Les cinéastes s'étant cramponnés avec une telle hargne à décrire les pulsions les plus basse chez les hommes sont rares, Fritz Lang en ait certainement le plus représentatif.
Son cinéma a continuellement puisé son inspiration soit dans les grands drames sociaux du vingtième siècle, soit dans la violence de la société, les deux sujets étant par ailleurs confondants ou interchangeables.
M le maudit est construit à partir de ces deux critères, Lang nous montre en premier lieu une Allemagne affamée qui a peur (au sens propre) avant de démonter les rouages d'une misère croissante qui aboutit inévitablement à la violence ou à la haine.
Dans son film la violence et la haine envahissent les protagonistes au même moment ou l'Allemagne croyait trouver en Adolf Hitler un juste leader.
Il y a dans M le maudit une démarche évidente à la Zola, le film est sans concession un film analytique, sur une période malsaine, mais plus grave sur le changement de comportements des foules face à l'insécurité.
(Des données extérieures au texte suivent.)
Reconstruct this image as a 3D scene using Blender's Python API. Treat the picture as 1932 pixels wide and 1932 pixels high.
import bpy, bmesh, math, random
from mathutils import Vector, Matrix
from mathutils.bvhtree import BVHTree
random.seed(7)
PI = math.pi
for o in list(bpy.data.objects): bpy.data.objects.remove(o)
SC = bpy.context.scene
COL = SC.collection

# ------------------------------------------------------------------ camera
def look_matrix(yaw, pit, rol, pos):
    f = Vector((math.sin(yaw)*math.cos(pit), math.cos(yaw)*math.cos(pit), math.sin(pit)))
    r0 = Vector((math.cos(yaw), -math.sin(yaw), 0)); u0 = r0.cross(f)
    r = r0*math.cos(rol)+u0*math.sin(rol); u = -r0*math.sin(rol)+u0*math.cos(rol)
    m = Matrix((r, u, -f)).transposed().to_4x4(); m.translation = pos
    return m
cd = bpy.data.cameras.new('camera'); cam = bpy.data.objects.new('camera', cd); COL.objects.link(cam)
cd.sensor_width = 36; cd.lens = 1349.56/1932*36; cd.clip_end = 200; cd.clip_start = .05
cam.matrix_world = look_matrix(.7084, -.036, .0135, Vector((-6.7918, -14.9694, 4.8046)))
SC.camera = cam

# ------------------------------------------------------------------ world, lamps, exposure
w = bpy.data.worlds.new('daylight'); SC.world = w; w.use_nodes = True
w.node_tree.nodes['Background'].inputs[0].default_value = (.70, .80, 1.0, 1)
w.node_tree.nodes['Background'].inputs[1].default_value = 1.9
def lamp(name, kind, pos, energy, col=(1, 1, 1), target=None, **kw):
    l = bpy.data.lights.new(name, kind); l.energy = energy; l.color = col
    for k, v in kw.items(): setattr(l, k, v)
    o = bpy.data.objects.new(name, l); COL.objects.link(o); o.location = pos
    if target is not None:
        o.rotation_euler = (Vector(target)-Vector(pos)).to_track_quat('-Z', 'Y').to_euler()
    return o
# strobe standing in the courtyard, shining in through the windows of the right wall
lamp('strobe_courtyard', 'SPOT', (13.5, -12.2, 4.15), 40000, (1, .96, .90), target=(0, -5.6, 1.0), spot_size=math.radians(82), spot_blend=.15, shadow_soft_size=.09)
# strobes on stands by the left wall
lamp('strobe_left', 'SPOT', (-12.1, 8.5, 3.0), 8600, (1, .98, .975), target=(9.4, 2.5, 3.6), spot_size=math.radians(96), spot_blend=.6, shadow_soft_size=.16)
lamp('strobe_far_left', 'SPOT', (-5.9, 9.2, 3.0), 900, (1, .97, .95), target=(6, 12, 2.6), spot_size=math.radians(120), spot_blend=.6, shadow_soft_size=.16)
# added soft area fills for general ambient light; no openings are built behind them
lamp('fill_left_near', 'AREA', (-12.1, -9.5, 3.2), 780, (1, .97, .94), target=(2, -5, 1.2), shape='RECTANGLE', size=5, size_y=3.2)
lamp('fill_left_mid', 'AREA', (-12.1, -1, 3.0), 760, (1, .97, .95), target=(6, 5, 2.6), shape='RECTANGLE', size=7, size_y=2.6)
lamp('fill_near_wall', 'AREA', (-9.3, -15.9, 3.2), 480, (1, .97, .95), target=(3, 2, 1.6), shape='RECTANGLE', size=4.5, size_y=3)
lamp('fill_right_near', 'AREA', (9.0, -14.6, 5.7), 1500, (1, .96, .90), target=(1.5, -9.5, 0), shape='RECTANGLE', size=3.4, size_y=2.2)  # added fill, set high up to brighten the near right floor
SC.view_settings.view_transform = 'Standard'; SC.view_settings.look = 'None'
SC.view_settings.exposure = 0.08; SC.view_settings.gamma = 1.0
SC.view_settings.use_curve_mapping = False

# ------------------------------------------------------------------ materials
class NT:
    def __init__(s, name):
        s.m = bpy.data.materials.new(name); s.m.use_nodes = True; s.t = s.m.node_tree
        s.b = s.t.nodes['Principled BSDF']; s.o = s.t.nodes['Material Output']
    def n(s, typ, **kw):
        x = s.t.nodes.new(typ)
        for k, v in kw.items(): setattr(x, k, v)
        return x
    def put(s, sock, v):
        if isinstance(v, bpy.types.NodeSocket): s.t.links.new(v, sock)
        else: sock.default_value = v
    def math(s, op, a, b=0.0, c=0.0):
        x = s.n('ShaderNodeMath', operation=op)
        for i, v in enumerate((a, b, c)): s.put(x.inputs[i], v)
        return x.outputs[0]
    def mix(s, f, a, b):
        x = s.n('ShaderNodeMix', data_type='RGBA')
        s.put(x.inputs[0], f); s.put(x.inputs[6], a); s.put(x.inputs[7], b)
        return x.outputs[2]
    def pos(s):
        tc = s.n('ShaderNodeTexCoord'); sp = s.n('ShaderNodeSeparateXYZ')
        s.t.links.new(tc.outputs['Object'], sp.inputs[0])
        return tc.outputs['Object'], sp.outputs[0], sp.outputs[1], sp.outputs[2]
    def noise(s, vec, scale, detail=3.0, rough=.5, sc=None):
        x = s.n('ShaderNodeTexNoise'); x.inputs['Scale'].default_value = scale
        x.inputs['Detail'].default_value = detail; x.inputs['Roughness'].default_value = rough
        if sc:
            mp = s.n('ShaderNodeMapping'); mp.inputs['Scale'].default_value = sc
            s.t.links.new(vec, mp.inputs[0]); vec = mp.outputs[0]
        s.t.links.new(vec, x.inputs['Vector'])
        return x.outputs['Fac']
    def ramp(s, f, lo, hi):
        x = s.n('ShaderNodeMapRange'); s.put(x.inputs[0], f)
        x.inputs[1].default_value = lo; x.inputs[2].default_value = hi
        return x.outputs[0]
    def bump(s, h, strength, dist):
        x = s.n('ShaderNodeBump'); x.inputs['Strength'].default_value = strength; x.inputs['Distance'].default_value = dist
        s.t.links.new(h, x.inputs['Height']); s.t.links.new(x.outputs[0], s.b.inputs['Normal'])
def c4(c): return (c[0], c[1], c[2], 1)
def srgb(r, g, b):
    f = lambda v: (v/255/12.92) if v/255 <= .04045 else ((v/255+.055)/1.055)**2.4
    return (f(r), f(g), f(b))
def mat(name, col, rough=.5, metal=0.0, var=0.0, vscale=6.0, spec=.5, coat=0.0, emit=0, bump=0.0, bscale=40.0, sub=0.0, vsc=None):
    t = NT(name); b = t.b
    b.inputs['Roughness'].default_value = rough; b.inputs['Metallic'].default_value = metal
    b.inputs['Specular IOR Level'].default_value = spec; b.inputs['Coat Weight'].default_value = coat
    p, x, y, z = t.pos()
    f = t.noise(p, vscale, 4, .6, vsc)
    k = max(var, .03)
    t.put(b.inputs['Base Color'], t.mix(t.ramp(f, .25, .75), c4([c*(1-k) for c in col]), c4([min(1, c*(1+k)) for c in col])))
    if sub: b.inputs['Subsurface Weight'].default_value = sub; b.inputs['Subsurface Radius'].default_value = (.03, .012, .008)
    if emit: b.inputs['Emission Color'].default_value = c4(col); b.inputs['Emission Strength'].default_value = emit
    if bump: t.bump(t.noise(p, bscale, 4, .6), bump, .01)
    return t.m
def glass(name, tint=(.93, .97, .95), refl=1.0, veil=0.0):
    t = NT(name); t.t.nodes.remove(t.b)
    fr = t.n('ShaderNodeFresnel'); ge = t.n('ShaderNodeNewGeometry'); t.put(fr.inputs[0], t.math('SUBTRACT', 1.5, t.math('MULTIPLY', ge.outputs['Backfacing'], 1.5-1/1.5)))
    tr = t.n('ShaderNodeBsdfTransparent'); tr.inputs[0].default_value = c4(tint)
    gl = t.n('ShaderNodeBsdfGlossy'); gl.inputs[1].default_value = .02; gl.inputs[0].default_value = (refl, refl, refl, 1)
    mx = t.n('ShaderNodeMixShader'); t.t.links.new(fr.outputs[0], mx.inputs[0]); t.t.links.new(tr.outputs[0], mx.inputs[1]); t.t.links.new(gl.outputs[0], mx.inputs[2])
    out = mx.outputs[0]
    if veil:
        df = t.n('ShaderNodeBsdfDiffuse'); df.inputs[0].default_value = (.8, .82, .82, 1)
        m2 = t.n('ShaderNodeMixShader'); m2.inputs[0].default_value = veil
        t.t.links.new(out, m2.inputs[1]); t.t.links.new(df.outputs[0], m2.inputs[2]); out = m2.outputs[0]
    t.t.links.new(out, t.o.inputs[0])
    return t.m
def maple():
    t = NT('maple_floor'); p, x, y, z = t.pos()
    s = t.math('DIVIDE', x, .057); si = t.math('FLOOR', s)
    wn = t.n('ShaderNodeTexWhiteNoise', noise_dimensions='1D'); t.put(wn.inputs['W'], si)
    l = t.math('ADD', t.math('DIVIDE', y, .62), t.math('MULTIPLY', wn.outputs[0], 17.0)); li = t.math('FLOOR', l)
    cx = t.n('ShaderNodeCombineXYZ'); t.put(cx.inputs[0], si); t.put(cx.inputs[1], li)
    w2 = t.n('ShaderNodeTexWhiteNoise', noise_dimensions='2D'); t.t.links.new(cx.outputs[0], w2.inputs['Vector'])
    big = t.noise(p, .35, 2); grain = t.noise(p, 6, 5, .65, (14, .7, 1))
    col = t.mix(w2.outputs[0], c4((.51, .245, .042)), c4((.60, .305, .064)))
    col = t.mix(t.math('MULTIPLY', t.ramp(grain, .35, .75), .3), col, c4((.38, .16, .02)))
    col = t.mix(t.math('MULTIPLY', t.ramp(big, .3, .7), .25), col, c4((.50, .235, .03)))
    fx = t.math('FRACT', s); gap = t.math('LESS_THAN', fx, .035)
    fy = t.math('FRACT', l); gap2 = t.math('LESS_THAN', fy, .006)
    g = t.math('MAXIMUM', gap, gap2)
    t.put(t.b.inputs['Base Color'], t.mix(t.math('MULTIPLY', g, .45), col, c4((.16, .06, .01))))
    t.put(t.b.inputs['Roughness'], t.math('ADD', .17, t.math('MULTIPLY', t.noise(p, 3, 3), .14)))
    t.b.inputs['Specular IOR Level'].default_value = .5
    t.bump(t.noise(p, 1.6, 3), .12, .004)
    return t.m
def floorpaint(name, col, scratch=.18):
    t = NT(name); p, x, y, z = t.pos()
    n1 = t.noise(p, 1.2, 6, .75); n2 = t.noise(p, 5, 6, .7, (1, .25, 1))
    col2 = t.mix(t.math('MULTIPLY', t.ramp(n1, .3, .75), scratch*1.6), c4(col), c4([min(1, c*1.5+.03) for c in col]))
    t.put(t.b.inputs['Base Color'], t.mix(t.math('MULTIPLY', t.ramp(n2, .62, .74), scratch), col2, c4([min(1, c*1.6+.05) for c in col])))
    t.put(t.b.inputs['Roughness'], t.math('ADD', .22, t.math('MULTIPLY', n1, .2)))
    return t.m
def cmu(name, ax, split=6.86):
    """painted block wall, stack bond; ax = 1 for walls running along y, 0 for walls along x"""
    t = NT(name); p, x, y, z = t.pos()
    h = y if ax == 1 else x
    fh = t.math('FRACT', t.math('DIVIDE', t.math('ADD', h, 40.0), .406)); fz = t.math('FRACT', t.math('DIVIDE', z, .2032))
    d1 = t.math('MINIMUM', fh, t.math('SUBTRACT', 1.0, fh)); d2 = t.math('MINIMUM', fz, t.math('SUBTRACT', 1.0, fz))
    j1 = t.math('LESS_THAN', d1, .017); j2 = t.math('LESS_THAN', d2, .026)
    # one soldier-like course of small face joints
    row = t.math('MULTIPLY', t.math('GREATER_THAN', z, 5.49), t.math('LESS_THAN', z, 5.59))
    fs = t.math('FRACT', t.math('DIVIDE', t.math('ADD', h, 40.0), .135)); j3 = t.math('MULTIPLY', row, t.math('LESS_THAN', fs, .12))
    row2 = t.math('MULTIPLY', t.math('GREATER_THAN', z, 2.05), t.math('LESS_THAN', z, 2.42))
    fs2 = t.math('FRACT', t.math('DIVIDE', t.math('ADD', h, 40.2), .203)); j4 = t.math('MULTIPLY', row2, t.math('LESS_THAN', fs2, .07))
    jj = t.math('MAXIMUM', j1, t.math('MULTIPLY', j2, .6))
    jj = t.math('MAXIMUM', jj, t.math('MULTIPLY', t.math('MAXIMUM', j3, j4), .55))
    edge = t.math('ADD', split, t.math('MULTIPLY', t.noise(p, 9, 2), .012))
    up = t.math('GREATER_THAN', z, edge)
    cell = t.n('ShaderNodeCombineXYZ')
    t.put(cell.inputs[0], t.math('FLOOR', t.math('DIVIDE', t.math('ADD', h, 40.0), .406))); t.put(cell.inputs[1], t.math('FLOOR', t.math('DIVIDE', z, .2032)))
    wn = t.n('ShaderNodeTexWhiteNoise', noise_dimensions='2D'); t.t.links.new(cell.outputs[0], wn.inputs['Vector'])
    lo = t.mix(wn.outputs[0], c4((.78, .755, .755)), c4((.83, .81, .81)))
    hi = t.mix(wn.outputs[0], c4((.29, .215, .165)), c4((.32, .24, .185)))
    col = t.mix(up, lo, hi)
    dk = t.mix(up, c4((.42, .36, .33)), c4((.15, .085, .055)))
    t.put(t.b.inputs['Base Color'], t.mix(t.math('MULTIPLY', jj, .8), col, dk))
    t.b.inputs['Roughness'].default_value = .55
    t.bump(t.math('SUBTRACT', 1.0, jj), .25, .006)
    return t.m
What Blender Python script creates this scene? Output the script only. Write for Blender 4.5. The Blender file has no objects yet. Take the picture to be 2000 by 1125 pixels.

Le lynchage final (et idiot) confirme explicitement ces données et en quelques minutes, Lang juge ceux qui se voudraient juges.
Le film défend une justice républicaine, des hommes éduqués et des prisons propres.

Techniquement le film est magistral, noir et blanc que l'on dit poisseux, sert encore plus à rendre le film sombre et déstabilisant un peu comme dans Voici le temps des assassins de Duvivier forçant ainsi sur les ombres de l'assassin.
Le genre de noir et blanc qui permettait à une œuvre de prendre en quelques plans l'imagination du spectateur et à rendre une ville, un personnage, une atmosphère encore plus étrange.
Chose que l'on ne retrouve que difficilement dans les films actuel en couleur.
Le film contient une force tragique rare, chaque personnage semble être salaud à tel point que l'assassin (Peter Lorre magnifique) donne l'image d'une victime faible devenu inhumain par le monde qui l'entoure.
On retrouve à la fin de L'homme qui en savait trop la même frayeur lorsque le même Peter Lorre est encerclé par la police.
Parfait dans le rôle, il incarne à merveille un cas pathologique dément s'inspirant bien évidemment du cas de folie du Vampire de Dusseldorf.

Le premier titre Les assassins sont parmis nous déplut au parti National-Socialiste qui voyait là un pointage douteux.
Lang se sentant menacé changea son titre et à la prise de pouvoir d'Hitler quitta l'Allemagne.
Avec Le docteur Mabuse celui-ci avait déjà dit y avoir attaqué indirectement les Nazis.
Aux États-Unis Lang ne sera pas plus positif, la plupart de ses films se situeront encore autour des mêmes problèmes, on retrouvera le thème du lynchage dans Fury avec Spencer Tracy ainsi que ce regard desoeuvrant porté non pas sur les hommes, mais beaucoup plus sur les citoyens de chaque pays.